Date published: 12/4/2012

BY SCOTT SHENK

Several dozen people, including local elected officials, showed up for a meeting Monday night that focused on Virginia's next Six-Year Improvement Plan, the blueprint for future transportation projects across the commonwealth.

Almost half of the 43 people who attended the public hearing at Massaponax High School spoke to a small contingent of state transportation leaders, with much of the focus aimed at projects along the I-95 corridor.

Issues with Virginia Railway Express also were a talking point among local elected officials, as well as plans for a new racetrack in Thornburg.

The meeting was the last of nine throughout the state in which residents and elected officials got a chance to tell state transportation leaders about key issues in their areas. The local meeting was postponed in October due to Hurricane Sandy.

The transportation leaders at Monday's meeting included Cord Sterling, a Stafford County supervisor and member of the Commonwealth Transportation Board, which has final say in what projects make it in the SYIP, and David Tyeryar, Virginia's deputy secretary of transportation.

The current 2013-2018 SYIP has $11.4 billion in funding set aside for both roads and mass transit projects.

The next plan, which was the focus of Monday's meeting, will present officials with funding challenges, Charles Kilpatrick, VDOT's chief deputy commissioner, told the gathering.

Five residents Monday voiced concern about increased traffic and congestion if Old Dominion Speedway moves to Thornburg from Manassas, as has been proposed.

The owner of the racetrack has a contract to buy property off Mudd Tavern Road near I-95. The Spotsylvania Board of Supervisors has to first approve the plans, which would need special-use permits and rezoning.

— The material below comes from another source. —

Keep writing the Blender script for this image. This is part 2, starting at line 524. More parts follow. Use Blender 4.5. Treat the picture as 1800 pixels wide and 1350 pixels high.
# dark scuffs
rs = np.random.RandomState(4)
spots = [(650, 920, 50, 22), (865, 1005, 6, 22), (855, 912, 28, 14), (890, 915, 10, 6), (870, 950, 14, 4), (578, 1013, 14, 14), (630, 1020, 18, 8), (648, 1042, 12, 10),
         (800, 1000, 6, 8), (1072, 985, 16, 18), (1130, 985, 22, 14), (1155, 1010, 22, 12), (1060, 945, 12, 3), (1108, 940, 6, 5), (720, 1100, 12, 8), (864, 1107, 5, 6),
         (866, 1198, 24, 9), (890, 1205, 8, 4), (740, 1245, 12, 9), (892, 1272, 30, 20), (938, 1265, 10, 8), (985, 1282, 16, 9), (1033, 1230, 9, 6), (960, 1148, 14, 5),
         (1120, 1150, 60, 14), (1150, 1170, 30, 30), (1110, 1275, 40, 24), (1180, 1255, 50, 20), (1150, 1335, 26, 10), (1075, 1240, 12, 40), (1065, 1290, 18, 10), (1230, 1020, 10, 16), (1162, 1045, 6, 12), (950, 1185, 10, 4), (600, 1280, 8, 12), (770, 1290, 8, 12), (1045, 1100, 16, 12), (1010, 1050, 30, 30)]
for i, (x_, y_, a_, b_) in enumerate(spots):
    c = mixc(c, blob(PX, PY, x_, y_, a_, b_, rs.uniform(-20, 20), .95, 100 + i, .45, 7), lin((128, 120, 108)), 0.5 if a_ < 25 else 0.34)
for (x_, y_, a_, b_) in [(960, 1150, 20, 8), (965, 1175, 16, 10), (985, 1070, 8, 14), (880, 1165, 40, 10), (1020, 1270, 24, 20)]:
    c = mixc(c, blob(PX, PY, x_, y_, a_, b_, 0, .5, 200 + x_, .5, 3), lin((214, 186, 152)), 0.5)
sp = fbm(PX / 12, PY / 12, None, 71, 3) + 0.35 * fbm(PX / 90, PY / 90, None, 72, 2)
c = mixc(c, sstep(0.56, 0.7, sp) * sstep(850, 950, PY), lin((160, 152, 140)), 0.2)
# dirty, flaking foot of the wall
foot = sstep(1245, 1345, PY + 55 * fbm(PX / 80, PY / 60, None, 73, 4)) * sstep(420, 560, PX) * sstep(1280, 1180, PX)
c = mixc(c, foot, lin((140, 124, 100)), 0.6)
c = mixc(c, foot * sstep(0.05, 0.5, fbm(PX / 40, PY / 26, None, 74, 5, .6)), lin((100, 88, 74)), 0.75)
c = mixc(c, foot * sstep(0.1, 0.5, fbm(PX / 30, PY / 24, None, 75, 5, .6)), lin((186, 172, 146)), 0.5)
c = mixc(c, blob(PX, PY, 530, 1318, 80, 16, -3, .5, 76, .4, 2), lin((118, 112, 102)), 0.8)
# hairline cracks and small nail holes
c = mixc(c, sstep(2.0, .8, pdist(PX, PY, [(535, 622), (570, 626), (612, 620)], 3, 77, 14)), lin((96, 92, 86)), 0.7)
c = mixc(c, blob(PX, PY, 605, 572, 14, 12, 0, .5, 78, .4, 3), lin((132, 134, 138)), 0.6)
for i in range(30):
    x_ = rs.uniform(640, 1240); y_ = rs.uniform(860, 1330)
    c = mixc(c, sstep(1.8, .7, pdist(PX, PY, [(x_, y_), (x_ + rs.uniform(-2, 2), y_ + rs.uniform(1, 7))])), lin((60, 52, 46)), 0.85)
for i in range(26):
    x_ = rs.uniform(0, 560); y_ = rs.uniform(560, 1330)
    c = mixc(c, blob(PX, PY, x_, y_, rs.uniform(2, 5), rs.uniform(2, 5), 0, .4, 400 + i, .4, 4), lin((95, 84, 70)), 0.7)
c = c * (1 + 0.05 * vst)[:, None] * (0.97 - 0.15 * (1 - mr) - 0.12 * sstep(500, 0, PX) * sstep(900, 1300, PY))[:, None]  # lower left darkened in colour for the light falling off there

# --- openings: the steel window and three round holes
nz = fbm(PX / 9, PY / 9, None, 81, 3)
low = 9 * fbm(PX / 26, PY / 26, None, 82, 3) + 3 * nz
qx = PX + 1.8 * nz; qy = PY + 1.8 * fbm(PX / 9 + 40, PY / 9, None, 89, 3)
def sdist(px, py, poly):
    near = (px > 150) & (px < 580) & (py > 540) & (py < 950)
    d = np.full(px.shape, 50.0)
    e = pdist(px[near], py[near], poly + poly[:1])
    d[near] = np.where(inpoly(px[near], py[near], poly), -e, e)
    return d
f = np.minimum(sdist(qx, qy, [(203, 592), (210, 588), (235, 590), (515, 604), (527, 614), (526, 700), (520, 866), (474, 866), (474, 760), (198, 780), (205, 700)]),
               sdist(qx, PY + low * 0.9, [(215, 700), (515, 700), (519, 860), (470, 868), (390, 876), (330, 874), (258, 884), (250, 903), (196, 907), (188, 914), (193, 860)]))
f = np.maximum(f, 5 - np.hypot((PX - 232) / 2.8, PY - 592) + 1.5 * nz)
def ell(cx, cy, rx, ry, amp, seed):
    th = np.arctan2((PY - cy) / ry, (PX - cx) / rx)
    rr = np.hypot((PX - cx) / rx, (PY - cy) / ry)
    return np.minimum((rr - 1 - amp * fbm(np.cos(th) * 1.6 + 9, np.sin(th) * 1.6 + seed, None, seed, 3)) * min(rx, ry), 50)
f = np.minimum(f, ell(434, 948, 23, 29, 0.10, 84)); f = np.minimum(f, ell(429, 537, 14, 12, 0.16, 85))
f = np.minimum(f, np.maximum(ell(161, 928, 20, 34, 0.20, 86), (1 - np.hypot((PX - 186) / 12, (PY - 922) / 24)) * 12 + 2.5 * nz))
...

"I've lived there 40 years," said Joyce Ackerman, whose home stands along Roxbury Mill Road, not far from where the racetrack would be built.

"We can hardly move" now because of congestion around U.S. 1 and I-95, she said, echoing other speakers who live in the area. Ackerman also said heavy traffic makes driving in the area dangerous, and the racetrack would only make things worse.

But it was the I-95 corridor that received most of the attention from speakers Monday night.